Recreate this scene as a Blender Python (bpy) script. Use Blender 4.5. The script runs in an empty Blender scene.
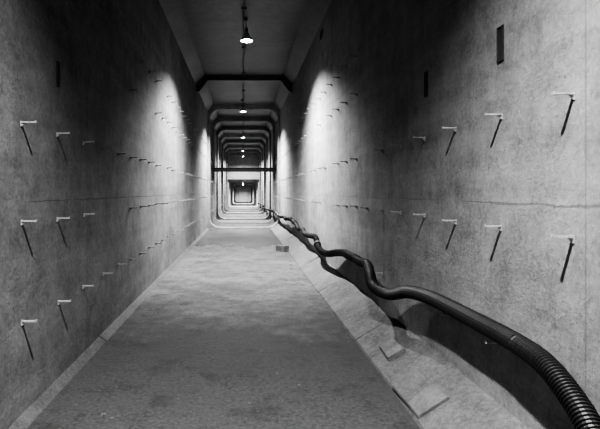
import bpy, bmesh, math, random
from mathutils import Vector, noise
random.seed(7)
S=bpy.context.scene
try:
    S.view_settings.look='AgX - Very High Contrast'
except Exception as ex: print(ex)
XL,XR=-1.54,1.62
H=5.4
Y0,Y1=-7.0,46.0
Y2=72.0
H2=2.85

# ---------------- materials ----------------
def newmat(name):
    m=bpy.data.materials.new(name); m.use_nodes=True
    return m,m.node_tree.nodes,m.node_tree.links,m.node_tree.nodes['Principled BSDF']
def g(v): return (v,v,v,1)
def simple(name,v,rough=.6,metal=0,bump=0,scale=60):
    m,n,l,b=newmat(name)
    tc=n.new('ShaderNodeTexCoord'); nz=n.new('ShaderNodeTexNoise'); nz.inputs['Scale'].default_value=scale
    l.new(tc.outputs['Object'],nz.inputs['Vector'])
    r=n.new('ShaderNodeValToRGB'); r.color_ramp.elements[0].color=g(v*.7); r.color_ramp.elements[1].color=g(min(1,v*1.25))
    r.color_ramp.elements[0].position=.3; r.color_ramp.elements[1].position=.7
    l.new(nz.outputs['Fac'],r.inputs['Fac']); l.new(r.outputs['Color'],b.inputs['Base Color'])
    b.inputs['Roughness'].default_value=rough; b.inputs['Metallic'].default_value=metal
    return m

def concrete(name,lo,hi,rough=.8,seams=None,streak=True,bumpd=.012,specks=True,shade_and_stains=False,grit=.35):
    """mottled cast concrete; seams = list of z heights of formwork joints"""
    m,n,l,b=newmat(name)
    tc=n.new('ShaderNodeTexCoord')
    def noise_(scale,detail,vec=None,rg=.6):
        x=n.new('ShaderNodeTexNoise'); x.inputs['Scale'].default_value=scale; x.inputs['Detail'].default_value=detail; x.inputs['Roughness'].default_value=rg
        l.new(vec or tc.outputs['Object'],x.inputs['Vector']); return x.outputs['Fac']
    def math_(op,a,bb,c=None,clamp=False):
        x=n.new('ShaderNodeMath'); x.operation=op; x.use_clamp=clamp
        for i,v in enumerate((a,bb,c)):
            if v is None: continue
            if isinstance(v,(int,float)): x.inputs[i].default_value=v
            else: l.new(v,x.inputs[i])
        return x.outputs[0]
    def darken(col,fac,val):
        mx=n.new('ShaderNodeMix'); mx.data_type='RGBA'; l.new(fac,mx.inputs[0]); l.new(col,mx.inputs[6]); mx.inputs[7].default_value=g(val); return mx.outputs[2]
    big=noise_(1.1,6); fine=noise_(32,8,rg=.8); mid=noise_(5,6,rg=.7)
    v=math_('ADD',.5,math_('MULTIPLY',math_('SUBTRACT',big,.5),.6))
    v=math_('ADD',v,math_('MULTIPLY',math_('SUBTRACT',fine,.5),grit*2.4))
    v=math_('ADD',v,math_('MULTIPLY',math_('SUBTRACT',mid,.5),.6))
    if streak:
        mp=n.new('ShaderNodeMapping'); mp.inputs['Scale'].default_value=(3,5,.9)
        l.new(tc.outputs['Object'],mp.inputs['Vector'])
        v=math_('ADD',v,math_('MULTIPLY',math_('SUBTRACT',noise_(1.0,5,mp.outputs['Vector']),.5),.25))
        mp=n.new('ShaderNodeMapping'); mp.inputs['Scale'].default_value=(3,.5,6)
        l.new(tc.outputs['Object'],mp.inputs['Vector'])
        v=math_('ADD',v,math_('MULTIPLY',math_('SUBTRACT',noise_(1.0,5,mp.outputs['Vector']),.5),.4))
    sep=n.new('ShaderNodeSeparateXYZ'); l.new(tc.outputs['Object'],sep.inputs[0])
    r=n.new('ShaderNodeValToRGB'); r.color_ramp.elements[0].position=.25; r.color_ramp.elements[1].position=.75
    r.color_ramp.elements[0].color=g(lo); r.color_ramp.elements[1].color=g(hi)
    l.new(v,r.inputs['Fac'])
    col=r.outputs['Color']
    height=math_('ADD',math_('MULTIPLY',fine,.7),math_('MULTIPLY',mid,.8))
    if shade_and_stains:
        yy=math_('ADD',sep.outputs[1],math_('MULTIPLY',math_('SUBTRACT',big,.5),5))
        yy=math_('ADD',yy,math_('MULTIPLY',math_('SUBTRACT',mid,.5),4))
        d=math_('SUBTRACT',1,math_('DIVIDE',math_('ABSOLUTE',math_('SUBTRACT',yy,5.2),0),3.4),clamp=True)
        col=darken(col,math_('MULTIPLY',d,.75),lo*.5)  # dim stretch between lamps: light falloff painted into the floor colour
        st=noise_(2.3,7,rg=.75)
        col=darken(col,math_('MULTIPLY',math_('MULTIPLY',math_('SUBTRACT',st,.52),9,clamp=True),.6),lo*.5)  # blotchy dark stains
    if specks:
        vo=n.new('ShaderNodeTexVoronoi'); vo.inputs['Scale'].default_value=16
        l.new(tc.outputs['Object'],vo.inputs['Vector'])
        sp=math_('LESS_THAN',vo.outputs['Distance'],math_('MULTIPLY',math_('SUBTRACT',mid,.46),.9))
        col=darken(col,math_('MULTIPLY',sp,.4),lo*.45); height=math_('SUBTRACT',height,math_('MULTIPLY',sp,.3))
    if seams:
        wob=math_('MULTIPLY',math_('SUBTRACT',mid,.5),.05)
        for z in seams:
            d=math_('ABSOLUTE',math_('SUBTRACT',math_('ADD',sep.outputs[2],wob),z),0)
            s=math_('LESS_THAN',d,math_('MULTIPLY',math_('SUBTRACT',big,.38),.03))
            col=darken(col,math_('MULTIPLY',s,.45),lo*.5); height=math_('SUBTRACT',height,math_('MULTIPLY',s,.6))
        fr=math_('FRACT',math_('DIVIDE',math_('ADD',sep.outputs[1],50.6),2.4),0)
        s=math_('LESS_THAN',fr,.005)
        col=darken(col,math_('MULTIPLY',s,.3),lo*.5); height=math_('SUBTRACT',height,math_('MULTIPLY',s,.5))
    l.new(col,b.inputs['Base Color'])
    b.inputs['Roughness'].default_value=rough
    bp=n.new('ShaderNodeBump'); bp.inputs['Strength'].default_value=.9; bp.inputs['Distance'].default_value=bumpd
    l.new(height,bp.inputs['Height']); l.new(bp.outputs['Normal'],b.inputs['Normal'])
    return m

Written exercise
Copy out the data above exactly, except the pictures.

Answer in full
Recreate this scene as a Blender Python (bpy) script. Use Blender 4.5. The script runs in an empty Blender scene.
import bpy, bmesh, math, random
from mathutils import Vector, noise
random.seed(7)
S=bpy.context.scene
try:
    S.view_settings.look='AgX - Very High Contrast'
except Exception as ex: print(ex)
XL,XR=-1.54,1.62
H=5.4
Y0,Y1=-7.0,46.0
Y2=72.0
H2=2.85

# ---------------- materials ----------------
def newmat(name):
    m=bpy.data.materials.new(name); m.use_nodes=True
    return m,m.node_tree.nodes,m.node_tree.links,m.node_tree.nodes['Principled BSDF']
def g(v): return (v,v,v,1)
def simple(name,v,rough=.6,metal=0,bump=0,scale=60):
    m,n,l,b=newmat(name)
    tc=n.new('ShaderNodeTexCoord'); nz=n.new('ShaderNodeTexNoise'); nz.inputs['Scale'].default_value=scale
    l.new(tc.outputs['Object'],nz.inputs['Vector'])
    r=n.new('ShaderNodeValToRGB'); r.color_ramp.elements[0].color=g(v*.7); r.color_ramp.elements[1].color=g(min(1,v*1.25))
    r.color_ramp.elements[0].position=.3; r.color_ramp.elements[1].position=.7
    l.new(nz.outputs['Fac'],r.inputs['Fac']); l.new(r.outputs['Color'],b.inputs['Base Color'])
    b.inputs['Roughness'].default_value=rough; b.inputs['Metallic'].default_value=metal
    return m

def concrete(name,lo,hi,rough=.8,seams=None,streak=True,bumpd=.012,specks=True,shade_and_stains=False,grit=.35):
    """mottled cast concrete; seams = list of z heights of formwork joints"""
    m,n,l,b=newmat(name)
    tc=n.new('ShaderNodeTexCoord')
    def noise_(scale,detail,vec=None,rg=.6):
        x=n.new('ShaderNodeTexNoise'); x.inputs['Scale'].default_value=scale; x.inputs['Detail'].default_value=detail; x.inputs['Roughness'].default_value=rg
        l.new(vec or tc.outputs['Object'],x.inputs['Vector']); return x.outputs['Fac']
    def math_(op,a,bb,c=None,clamp=False):
        x=n.new('ShaderNodeMath'); x.operation=op; x.use_clamp=clamp
        for i,v in enumerate((a,bb,c)):
            if v is None: continue
            if isinstance(v,(int,float)): x.inputs[i].default_value=v
            else: l.new(v,x.inputs[i])
        return x.outputs[0]
    def darken(col,fac,val):
        mx=n.new('ShaderNodeMix'); mx.data_type='RGBA'; l.new(fac,mx.inputs[0]); l.new(col,mx.inputs[6]); mx.inputs[7].default_value=g(val); return mx.outputs[2]
    big=noise_(1.1,6); fine=noise_(32,8,rg=.8); mid=noise_(5,6,rg=.7)
    v=math_('ADD',.5,math_('MULTIPLY',math_('SUBTRACT',big,.5),.6))
    v=math_('ADD',v,math_('MULTIPLY',math_('SUBTRACT',fine,.5),grit*2.4))
    v=math_('ADD',v,math_('MULTIPLY',math_('SUBTRACT',mid,.5),.6))
    if streak:
        mp=n.new('ShaderNodeMapping'); mp.inputs['Scale'].default_value=(3,5,.9)
        l.new(tc.outputs['Object'],mp.inputs['Vector'])
        v=math_('ADD',v,math_('MULTIPLY',math_('SUBTRACT',noise_(1.0,5,mp.outputs['Vector']),.5),.25))
        mp=n.new('ShaderNodeMapping'); mp.inputs['Scale'].default_value=(3,.5,6)
        l.new(tc.outputs['Object'],mp.inputs['Vector'])
        v=math_('ADD',v,math_('MULTIPLY',math_('SUBTRACT',noise_(1.0,5,mp.outputs['Vector']),.5),.4))
    sep=n.new('ShaderNodeSeparateXYZ'); l.new(tc.outputs['Object'],sep.inputs[0])
    r=n.new('ShaderNodeValToRGB'); r.color_ramp.elements[0].position=.25; r.color_ramp.elements[1].position=.75
    r.color_ramp.elements[0].color=g(lo); r.color_ramp.elements[1].color=g(hi)
    l.new(v,r.inputs['Fac'])
    col=r.outputs['Color']
    height=math_('ADD',math_('MULTIPLY',fine,.7),math_('MULTIPLY',mid,.8))
    if shade_and_stains:
        yy=math_('ADD',sep.outputs[1],math_('MULTIPLY',math_('SUBTRACT',big,.5),5))
        yy=math_('ADD',yy,math_('MULTIPLY',math_('SUBTRACT',mid,.5),4))
        d=math_('SUBTRACT',1,math_('DIVIDE',math_('ABSOLUTE',math_('SUBTRACT',yy,5.2),0),3.4),clamp=True)
        col=darken(col,math_('MULTIPLY',d,.75),lo*.5)  # dim stretch between lamps: light falloff painted into the floor colour
        st=noise_(2.3,7,rg=.75)
        col=darken(col,math_('MULTIPLY',math_('MULTIPLY',math_('SUBTRACT',st,.52),9,clamp=True),.6),lo*.5)  # blotchy dark stains
    if specks:
        vo=n.new('ShaderNodeTexVoronoi'); vo.inputs['Scale'].default_value=16
        l.new(tc.outputs['Object'],vo.inputs['Vector'])
        sp=math_('LESS_THAN',vo.outputs['Distance'],math_('MULTIPLY',math_('SUBTRACT',mid,.46),.9))
        col=darken(col,math_('MULTIPLY',sp,.4),lo*.45); height=math_('SUBTRACT',height,math_('MULTIPLY',sp,.3))
    if seams:
        wob=math_('MULTIPLY',math_('SUBTRACT',mid,.5),.05)
        for z in seams:
            d=math_('ABSOLUTE',math_('SUBTRACT',math_('ADD',sep.outputs[2],wob),z),0)
            s=math_('LESS_THAN',d,math_('MULTIPLY',math_('SUBTRACT',big,.38),.03))
            col=darken(col,math_('MULTIPLY',s,.45),lo*.5); height=math_('SUBTRACT',height,math_('MULTIPLY',s,.6))
        fr=math_('FRACT',math_('DIVIDE',math_('ADD',sep.outputs[1],50.6),2.4),0)
        s=math_('LESS_THAN',fr,.005)
        col=darken(col,math_('MULTIPLY',s,.3),lo*.5); height=math_('SUBTRACT',height,math_('MULTIPLY',s,.5))
    l.new(col,b.inputs['Base Color'])
    b.inputs['Roughness'].default_value=rough
    bp=n.new('ShaderNodeBump'); bp.inputs['Strength'].default_value=.9; bp.inputs['Distance'].default_value=bumpd
    l.new(height,bp.inputs['Height']); l.new(bp.outputs['Normal'],b.inputs['Normal'])
    return m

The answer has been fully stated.